Check the system partition on every boot and grow it if needed

Added by u 8 months ago. Updated 3 months ago.

Status:
Confirmed
Priority:
Normal
Assignee:
Category:
-
Target version:
-
Start date:
09/28/2018
Due date:
% Done:

0%

Estimated time:
4.00 h
QA Check:
Feature Branch:
Type of work:
Code
Blueprint:
Starter:
Affected tool:

Related issues

Related to Tails - Feature #15319: Grow system partition during boot when started from USB Resolved 10/16/2018
Related to Tails - Feature #15293: Creating & preparing the disk image Resolved 02/17/2018
Related to Tails - Bug #16389: Some USB sticks become unbootable in legacy BIOS mode after first boot In Progress 01/25/2019

History

#1 Updated by u 8 months ago

  • Target version set to Tails_3.11

#2 Updated by u 8 months ago

  • Blocked by Bug #15991: Code review & rubber-duck for USB Image added

#3 Updated by intrigeri 8 months ago

  • Blocked by deleted (Bug #15991: Code review & rubber-duck for USB Image)

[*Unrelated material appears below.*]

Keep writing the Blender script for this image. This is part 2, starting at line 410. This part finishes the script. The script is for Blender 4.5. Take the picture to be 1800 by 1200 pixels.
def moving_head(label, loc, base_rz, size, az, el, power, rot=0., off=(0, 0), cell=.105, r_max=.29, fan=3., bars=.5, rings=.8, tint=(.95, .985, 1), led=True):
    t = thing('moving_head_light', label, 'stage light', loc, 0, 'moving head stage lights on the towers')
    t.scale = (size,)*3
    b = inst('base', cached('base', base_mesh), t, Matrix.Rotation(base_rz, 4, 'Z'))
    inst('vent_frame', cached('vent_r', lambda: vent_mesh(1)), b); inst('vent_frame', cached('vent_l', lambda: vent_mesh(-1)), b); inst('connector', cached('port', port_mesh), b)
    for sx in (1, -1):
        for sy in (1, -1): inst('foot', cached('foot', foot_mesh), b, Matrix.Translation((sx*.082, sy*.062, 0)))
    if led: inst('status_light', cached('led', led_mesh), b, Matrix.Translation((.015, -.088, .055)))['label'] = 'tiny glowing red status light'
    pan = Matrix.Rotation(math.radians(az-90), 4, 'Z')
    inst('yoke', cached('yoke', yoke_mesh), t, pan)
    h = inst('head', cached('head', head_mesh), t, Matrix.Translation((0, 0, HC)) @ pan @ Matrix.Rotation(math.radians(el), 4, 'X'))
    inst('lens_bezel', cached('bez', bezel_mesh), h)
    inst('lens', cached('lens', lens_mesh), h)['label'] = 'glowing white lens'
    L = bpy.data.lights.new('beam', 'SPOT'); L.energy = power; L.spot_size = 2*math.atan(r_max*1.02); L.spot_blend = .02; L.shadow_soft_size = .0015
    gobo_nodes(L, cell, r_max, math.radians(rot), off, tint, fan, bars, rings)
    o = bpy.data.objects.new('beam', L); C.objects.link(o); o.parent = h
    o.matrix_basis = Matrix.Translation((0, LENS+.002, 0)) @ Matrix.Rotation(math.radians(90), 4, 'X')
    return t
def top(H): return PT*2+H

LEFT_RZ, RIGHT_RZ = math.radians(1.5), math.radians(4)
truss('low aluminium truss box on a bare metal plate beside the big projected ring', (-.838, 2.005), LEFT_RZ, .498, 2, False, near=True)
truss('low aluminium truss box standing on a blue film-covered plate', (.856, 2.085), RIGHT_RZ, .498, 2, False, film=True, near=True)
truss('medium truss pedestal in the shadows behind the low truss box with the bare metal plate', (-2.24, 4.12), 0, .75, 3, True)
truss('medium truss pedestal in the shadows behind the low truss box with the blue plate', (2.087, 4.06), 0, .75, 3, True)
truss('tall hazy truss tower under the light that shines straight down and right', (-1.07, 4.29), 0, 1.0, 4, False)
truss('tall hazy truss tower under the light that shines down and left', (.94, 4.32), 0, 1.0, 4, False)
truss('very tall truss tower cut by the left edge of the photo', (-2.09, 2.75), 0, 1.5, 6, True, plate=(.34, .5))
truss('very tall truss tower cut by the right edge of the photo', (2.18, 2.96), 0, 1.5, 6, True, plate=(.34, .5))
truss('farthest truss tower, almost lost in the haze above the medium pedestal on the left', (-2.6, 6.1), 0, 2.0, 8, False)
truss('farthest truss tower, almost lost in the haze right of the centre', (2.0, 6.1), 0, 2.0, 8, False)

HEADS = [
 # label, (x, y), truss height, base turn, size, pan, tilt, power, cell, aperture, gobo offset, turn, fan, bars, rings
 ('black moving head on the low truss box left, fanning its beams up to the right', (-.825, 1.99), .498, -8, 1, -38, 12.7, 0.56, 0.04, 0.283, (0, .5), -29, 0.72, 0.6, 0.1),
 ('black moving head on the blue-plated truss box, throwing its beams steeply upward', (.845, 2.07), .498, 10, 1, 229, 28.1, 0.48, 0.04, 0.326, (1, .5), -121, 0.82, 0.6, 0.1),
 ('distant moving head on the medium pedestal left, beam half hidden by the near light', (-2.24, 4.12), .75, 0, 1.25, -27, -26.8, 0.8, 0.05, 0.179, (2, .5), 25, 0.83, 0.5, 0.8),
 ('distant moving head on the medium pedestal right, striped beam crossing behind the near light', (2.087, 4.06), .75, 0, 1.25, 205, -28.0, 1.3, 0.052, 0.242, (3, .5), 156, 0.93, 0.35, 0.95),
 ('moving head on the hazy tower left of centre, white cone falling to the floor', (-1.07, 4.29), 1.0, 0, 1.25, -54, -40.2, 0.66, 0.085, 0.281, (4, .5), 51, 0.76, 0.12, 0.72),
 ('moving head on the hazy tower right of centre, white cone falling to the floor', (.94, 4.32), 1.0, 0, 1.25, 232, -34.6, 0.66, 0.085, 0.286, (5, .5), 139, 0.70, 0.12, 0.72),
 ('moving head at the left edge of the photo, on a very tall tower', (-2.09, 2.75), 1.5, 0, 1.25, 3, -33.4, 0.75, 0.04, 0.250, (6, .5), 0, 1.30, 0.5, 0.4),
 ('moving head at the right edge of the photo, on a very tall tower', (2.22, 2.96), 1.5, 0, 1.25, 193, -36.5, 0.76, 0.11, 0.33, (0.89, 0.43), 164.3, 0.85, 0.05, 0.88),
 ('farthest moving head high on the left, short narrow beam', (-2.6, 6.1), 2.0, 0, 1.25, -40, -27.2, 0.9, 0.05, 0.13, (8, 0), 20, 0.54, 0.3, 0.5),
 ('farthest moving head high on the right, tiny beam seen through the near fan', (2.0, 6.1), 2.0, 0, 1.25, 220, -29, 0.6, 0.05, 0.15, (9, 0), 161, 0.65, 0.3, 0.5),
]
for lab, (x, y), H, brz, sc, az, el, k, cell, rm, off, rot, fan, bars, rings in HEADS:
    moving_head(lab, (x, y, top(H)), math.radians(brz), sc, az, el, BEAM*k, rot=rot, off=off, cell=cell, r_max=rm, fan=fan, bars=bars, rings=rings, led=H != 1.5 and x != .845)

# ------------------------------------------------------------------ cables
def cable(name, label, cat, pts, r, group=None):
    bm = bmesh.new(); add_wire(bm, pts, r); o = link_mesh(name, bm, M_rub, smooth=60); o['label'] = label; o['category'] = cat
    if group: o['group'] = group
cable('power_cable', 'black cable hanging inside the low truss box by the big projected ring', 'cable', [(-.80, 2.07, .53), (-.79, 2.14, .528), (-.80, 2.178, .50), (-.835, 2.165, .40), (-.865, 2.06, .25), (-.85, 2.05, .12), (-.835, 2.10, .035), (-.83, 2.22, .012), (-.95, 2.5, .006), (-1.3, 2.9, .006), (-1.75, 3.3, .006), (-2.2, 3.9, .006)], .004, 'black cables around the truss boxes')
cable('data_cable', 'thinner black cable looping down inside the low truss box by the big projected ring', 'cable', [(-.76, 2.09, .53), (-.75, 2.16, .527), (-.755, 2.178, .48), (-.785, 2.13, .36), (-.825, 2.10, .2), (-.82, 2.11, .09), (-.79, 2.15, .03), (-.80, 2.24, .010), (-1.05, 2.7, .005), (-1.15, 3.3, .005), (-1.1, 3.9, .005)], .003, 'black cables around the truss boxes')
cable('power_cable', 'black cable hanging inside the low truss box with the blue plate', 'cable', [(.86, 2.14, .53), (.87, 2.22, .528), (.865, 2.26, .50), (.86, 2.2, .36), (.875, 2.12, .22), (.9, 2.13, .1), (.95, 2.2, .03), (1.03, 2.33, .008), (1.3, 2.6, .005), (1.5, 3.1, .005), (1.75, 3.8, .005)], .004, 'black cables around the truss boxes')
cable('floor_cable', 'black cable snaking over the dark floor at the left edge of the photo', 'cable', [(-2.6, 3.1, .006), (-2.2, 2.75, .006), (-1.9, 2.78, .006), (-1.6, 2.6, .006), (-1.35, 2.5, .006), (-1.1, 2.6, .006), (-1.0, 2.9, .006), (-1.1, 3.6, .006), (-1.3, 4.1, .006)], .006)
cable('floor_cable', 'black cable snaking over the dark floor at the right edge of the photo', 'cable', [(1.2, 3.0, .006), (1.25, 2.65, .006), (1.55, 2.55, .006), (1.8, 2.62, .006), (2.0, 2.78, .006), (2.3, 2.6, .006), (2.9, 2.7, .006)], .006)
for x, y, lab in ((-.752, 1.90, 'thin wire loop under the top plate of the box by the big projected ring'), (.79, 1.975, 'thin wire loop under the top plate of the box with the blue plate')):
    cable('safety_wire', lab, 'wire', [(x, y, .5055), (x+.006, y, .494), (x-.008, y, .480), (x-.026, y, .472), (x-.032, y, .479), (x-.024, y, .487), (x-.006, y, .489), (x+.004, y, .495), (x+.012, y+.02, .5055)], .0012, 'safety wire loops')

#4 Updated by intrigeri 8 months ago

AFAICT the current, WIP code only does this on first boot, so my understanding is that this is not a duplicate of #15319.

#5 Updated by segfault 7 months ago

What is the reasoning for doing this on every boot? Currently, the code checks if the partitioning script has been executed before (by comparing the GUID with the default value) and exits in that case.

#6 Updated by intrigeri 7 months ago

  • Assignee changed from segfault to intrigeri
  • QA Check set to Info Needed

#7 Updated by intrigeri 7 months ago

  • Assignee changed from intrigeri to segfault
  • QA Check deleted (Info Needed)

segfault wrote:

What is the reasoning for doing this on every boot?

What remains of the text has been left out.